As activity grew more intense across West Cork a number of local Land League members were arrested including Richard Hodnett who was led away in handcuffs on April 25th, just one month after he hosted Anna Parnell in Ballydehob.
A year after her speech in West Cork Anna took on a bigger role in the Land League movement when her brother Charles was arrested. Anna and the Ladies Land League fundraised £60,000 and built huts for evicted tenants but, some male members of the Land League felt outdone by the fiery females led by Anna.
The disgruntled men went to Anna’s imprisoned brother with their grievances and when he was released Charles asked Anna to dissolve the Ladies Land League. It left her very bitter and she never spoke to her brother again.
1881 was a cruel year for Anna when her beloved sister Fanny died from a heart attack. Shortly after Anna suffered a mental breakdown and attempted suicide. She left Ireland following her recovery and settled in Cornwall where she lived under the name Cerisa Palmer.
Her final resting place.
Anna remained resentful towards her treatment by the Land League movement and in 1904 she penned a stinging memoir called The Tale of the Great Sham. She remained a reclusive figure and lived in poverty in the south of England but, she did make one public appearance in 1907 when she publicly pledged her support for the newly formed Sinn Fein party.
Anna went for a swim on the afternoon of September 20th 1911 at Ilfracombe, a coastal village in Devon. 59 year old Anna never came back on shore and her body was later recovered by fishermen. Anna’s death went unnoticed in Ireland, even her family were unaware of her death until after she was buried in the grounds of Holy Trinity Church, Devon.
Years later Anna’s sister Theodosia erected a headstone over her final resting place and in 2002 The Parnell Society placed a plaque there.

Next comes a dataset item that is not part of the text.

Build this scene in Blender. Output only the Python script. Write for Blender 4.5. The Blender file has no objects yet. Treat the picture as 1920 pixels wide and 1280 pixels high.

In Ballydehob the visit of Anna Parnell is remembered with a plaque at the spot where she addressed the massive Land League rally 145 years ago. The commemorative plaque has the opening lines of Anna’s speech: A month ago I did not know there was such a place as Ballydehob but now I know there is such a place, I think it is the grandest place in the world. Do you know when I first heard of the name Ballydehob I thought to myself there is a sound about the name that looks as if there was some back bone in the place, there is a kind of fighting sound in the word Ballydehob and I am sure from what I have seen that Ballydehob will not be the first place to go back of the Land League.